AGRICULTURAL scientists and economists warn farm subsidies are leading to the wasteful use of resources such as land and water. Highlighting the grave consequences of electricity and fertiliser subsidies, they suggest any decision on public funding for agriculture should be based on an environmental cost-benefit analysis for sustainable use of natural resources.

Subsidy related mismanagement of resources has been highlighted in a report on agricultural policy and sustainability by R P S Malik of the Agroeconomic Research Centre at Delhi University. Malik analysed farming practices in Punjab's Ludhiana district and concluded, "The subsidies have to be withdrawn for sustainable resource management."
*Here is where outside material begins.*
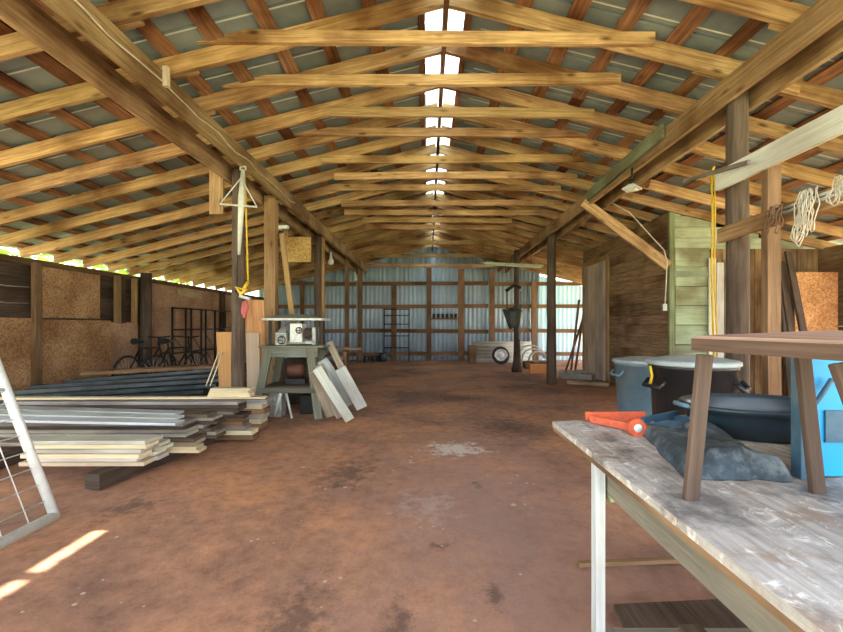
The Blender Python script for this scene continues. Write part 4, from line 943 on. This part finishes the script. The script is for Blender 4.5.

Malik says the subsidy on electricity has resulted in the indiscriminate use of tubewells -- more than 96 per cent of the district is irrigated by tubewells. Easy access to water has changed the cropping pattern in Ludhiana district into one favouring wheat and the water-guzzling paddy, ignoring maize and cotton. Farmers also use about 15 per cent more water than required for the paddy. All these activities cause the water table to drop by about 0.8 metres every year. And, the use of excess water has not only resulted in lower paddy yield, it has also caused weeds to proliferate.

The changes in the cropping pattern and the increased irrigation have resulted in fertiliser consumption soaring from an average of 80 kg per ha in 1975-76 to 227 kg per ha in 1988-89. The overuse of fertilisers is leading to a decline in soil fertility.

Says V M Rao, former professor at the Institute for Social and Economic Change and a member in the Commission for Agricultural Costs and Prices in the Union agriculture ministry, "If scarce inputs are made available at low levels, farmers tend to exploit them."

Malik's study suggests maize-wheat rotation with farmyard manure is more economical and sustainable than paddy-wheat rotation with synthetic fertilisers.